Il gigantismo dei problemi, e dei tempi infiniti in cui vengono lasciati a maturare, sembrano la cifra più caratteristica nella gestione dei conti napoletani, in una continuità che dalle giunte pentapartito della Prima Repubblica è passata attraverso il bassolinismo imperante per approdare senza scossoni agli anni della rupture arancione. Per evitare il nuovo fallimento, Il Comune ha messo in piedi a gennaio 2013 un "piano di rientro", chance offerta dagli aiuti approvati qualche mese prima da un Governo Monti preoccupatissimo per gli effetti di possibili default locali proprio mentre la Spagna veniva bersagliata per i fallimenti delle sue regioni, e ha cominciato a incassare 520 milioni di anticipi statali (altri sono in programma per quest'anno). Ma a 16 mesi dal via, non si sa ancora se il piano sia legittimo. La Corte dei conti della Campania l'ha bocciato a inizio febbraio, il sindaco De Magistris ha tuonato contro «l'insensibilità politica» dei magistrati, ha fatto ricorso alle sezioni Riunite e si attende una decisione. Nel frattempo, però, sono intervenuti due Governi, quello di Letta e quello di Renzi, che non hanno trovato di meglio che battere la solita strada e allungare ancora i tempi. Se anche la Corte di Roma dirà "no" al piano, confermando l'opinione della sezione campana che ha descritto un Comune «in una situazione di deficit ormai irreversibile», Palazzo San Giacomo avrà altri mesi per scrivere un nuovo progetto, e far ripartire questo moto perpetuo.
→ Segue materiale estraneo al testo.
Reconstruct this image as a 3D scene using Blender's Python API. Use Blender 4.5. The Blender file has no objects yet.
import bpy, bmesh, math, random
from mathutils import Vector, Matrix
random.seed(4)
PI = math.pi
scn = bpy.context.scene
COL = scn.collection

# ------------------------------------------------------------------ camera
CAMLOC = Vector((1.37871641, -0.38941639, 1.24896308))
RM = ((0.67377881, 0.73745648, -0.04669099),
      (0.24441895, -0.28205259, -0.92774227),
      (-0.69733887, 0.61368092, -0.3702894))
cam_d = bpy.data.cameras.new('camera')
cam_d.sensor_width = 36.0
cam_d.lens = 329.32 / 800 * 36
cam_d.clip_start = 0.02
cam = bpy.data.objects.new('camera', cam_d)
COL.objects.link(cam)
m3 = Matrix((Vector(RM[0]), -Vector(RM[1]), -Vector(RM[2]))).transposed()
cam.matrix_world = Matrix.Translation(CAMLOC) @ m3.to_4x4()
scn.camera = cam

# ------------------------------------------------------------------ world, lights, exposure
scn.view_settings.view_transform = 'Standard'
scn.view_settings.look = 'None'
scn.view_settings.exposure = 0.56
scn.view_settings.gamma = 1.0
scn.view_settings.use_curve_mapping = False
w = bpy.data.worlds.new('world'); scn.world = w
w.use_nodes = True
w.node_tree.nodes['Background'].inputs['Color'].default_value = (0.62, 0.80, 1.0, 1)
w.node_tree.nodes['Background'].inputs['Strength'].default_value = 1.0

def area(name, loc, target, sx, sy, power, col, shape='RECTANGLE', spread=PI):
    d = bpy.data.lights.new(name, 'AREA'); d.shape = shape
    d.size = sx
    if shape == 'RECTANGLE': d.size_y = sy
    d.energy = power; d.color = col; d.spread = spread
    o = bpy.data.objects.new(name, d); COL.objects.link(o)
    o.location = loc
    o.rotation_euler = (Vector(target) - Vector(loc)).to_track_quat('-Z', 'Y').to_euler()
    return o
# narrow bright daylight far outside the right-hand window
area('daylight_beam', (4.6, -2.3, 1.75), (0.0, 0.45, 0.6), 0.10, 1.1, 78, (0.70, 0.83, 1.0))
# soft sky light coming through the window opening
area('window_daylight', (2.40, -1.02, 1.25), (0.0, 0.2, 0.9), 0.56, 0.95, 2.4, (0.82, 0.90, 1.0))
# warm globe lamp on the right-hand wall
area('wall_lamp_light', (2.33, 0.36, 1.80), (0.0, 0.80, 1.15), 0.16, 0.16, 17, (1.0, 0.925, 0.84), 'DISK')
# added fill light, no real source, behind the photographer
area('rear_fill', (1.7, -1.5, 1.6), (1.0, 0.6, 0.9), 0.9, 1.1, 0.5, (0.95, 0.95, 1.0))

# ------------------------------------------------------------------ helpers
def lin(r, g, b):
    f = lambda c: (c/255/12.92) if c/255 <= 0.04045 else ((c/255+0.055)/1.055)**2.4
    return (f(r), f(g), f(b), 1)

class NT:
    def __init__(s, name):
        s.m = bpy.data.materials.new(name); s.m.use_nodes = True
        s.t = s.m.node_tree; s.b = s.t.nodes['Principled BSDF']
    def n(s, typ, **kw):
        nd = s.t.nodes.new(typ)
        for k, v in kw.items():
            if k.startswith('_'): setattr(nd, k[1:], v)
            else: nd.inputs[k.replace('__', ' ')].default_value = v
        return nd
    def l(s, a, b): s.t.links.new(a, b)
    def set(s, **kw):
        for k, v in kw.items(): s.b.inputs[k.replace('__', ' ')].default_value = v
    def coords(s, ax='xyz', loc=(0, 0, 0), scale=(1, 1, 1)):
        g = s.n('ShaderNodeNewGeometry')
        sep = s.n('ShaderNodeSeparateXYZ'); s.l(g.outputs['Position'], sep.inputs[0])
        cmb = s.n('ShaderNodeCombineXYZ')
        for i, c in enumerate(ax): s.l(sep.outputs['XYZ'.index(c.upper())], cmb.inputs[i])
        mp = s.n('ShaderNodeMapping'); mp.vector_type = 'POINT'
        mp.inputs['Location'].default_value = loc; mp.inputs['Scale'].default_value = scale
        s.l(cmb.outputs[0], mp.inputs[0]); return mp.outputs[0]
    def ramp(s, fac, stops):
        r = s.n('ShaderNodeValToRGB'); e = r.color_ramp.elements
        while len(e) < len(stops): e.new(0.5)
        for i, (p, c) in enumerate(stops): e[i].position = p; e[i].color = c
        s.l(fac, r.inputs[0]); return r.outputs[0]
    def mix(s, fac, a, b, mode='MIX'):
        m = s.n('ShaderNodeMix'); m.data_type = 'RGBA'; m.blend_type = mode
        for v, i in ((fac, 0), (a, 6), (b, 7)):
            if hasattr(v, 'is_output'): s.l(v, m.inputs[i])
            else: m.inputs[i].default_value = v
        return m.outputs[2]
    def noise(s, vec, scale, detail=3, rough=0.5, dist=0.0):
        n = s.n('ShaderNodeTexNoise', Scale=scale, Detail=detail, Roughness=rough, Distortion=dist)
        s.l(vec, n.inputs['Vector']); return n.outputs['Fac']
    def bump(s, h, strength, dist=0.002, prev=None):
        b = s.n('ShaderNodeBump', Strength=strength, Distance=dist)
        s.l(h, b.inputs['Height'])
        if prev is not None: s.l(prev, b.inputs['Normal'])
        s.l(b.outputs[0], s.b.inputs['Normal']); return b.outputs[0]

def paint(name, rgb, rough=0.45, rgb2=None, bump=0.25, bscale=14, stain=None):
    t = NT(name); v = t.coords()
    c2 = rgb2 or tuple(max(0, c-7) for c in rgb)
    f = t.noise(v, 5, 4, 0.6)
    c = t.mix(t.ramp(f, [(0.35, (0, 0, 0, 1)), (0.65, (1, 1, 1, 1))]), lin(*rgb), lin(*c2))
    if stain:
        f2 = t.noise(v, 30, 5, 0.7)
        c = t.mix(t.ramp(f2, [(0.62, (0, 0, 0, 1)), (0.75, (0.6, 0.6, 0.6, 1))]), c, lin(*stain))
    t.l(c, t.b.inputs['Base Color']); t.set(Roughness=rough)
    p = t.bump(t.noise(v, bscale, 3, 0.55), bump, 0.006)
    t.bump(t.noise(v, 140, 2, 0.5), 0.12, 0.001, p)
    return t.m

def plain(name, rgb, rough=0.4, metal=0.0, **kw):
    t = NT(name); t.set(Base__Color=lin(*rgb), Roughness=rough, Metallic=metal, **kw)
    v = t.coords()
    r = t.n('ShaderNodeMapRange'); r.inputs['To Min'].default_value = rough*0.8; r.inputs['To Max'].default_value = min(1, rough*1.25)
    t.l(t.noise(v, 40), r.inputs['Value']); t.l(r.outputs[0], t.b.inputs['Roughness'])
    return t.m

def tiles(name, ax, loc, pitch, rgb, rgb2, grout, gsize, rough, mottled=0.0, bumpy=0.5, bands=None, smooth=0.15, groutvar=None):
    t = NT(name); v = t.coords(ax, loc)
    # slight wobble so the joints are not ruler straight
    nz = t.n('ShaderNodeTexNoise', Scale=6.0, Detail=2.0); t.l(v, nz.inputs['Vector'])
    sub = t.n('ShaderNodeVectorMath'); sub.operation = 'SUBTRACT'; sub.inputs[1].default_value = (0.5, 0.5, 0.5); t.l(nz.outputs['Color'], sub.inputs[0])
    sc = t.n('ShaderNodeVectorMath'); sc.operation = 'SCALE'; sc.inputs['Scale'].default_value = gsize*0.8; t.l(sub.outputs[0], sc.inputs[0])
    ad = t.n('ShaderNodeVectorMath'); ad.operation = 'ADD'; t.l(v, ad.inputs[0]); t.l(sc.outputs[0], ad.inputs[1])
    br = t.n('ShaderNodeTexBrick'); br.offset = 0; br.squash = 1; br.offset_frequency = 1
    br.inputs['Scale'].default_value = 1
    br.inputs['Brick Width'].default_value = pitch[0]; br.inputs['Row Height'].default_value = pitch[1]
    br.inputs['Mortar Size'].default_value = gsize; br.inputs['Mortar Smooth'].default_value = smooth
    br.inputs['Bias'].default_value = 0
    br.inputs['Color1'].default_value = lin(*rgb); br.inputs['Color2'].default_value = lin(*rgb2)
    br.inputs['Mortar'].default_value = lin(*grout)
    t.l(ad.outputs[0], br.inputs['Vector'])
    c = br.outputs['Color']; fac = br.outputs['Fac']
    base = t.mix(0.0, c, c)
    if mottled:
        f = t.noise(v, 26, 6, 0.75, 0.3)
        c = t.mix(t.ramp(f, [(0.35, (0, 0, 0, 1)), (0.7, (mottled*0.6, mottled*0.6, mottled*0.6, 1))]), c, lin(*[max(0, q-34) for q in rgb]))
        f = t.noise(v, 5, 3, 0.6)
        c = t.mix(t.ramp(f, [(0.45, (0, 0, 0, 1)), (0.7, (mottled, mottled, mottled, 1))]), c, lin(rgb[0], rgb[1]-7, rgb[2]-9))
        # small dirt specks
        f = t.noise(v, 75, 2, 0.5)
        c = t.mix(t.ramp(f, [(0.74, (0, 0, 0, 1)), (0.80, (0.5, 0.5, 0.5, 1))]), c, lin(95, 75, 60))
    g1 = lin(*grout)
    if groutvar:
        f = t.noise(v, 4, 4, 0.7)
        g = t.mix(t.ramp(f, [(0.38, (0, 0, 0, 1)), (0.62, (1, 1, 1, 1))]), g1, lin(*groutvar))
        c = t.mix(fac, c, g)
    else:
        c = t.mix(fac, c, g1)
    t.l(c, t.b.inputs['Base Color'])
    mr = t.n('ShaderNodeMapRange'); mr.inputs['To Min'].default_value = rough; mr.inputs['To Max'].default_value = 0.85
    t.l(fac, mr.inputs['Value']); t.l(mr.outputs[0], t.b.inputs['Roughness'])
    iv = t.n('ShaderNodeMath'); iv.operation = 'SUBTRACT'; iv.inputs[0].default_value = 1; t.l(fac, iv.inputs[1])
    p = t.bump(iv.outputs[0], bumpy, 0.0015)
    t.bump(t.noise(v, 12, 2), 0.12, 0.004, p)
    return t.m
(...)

Come si è arrivati fin qui? Sono tante le talpe che scavano buchi nei conti napoletani, dagli organici (18mila dipendenti fra Comune e partecipate) costosi e mal gestiti a un sistema di aziende comunali spesso al centro di progetti di riordino che sono costati il posto a chi li proponeva. A sostenere tutto questo c'è una colonna delle entrate robusta sulla carta, anche grazie alle aliquote dei tributi spinte al massimo, ma esile nella realtà per la cronica incapacità di riscossione che caratterizza molte voci. Nascono da qui quelli che i tecnici chiamano «residui attivi», cioè le entrate che "dormono" nei bilanci per decenni e abbelliscono gli equilibri senza mai arrivare in cassa. Grazie a loro, il Comune ha chiuso per anni in avanzo (cioè in "attivo"), destinando utili immaginari al finanziamento di spese reali. Una prima ripulitura, decisa dalla Giunta De Magistris, ha fatto scoprire nel consuntivo 2011 un deficit da 850 milioni, ma secondo la Corte dei conti il rosso reale è molto più alto e viaggia intorno agli 1,2 miliardi. Una montagna, che ogni nuovo giorno passato senza una decisione vera aiuta a far crescere.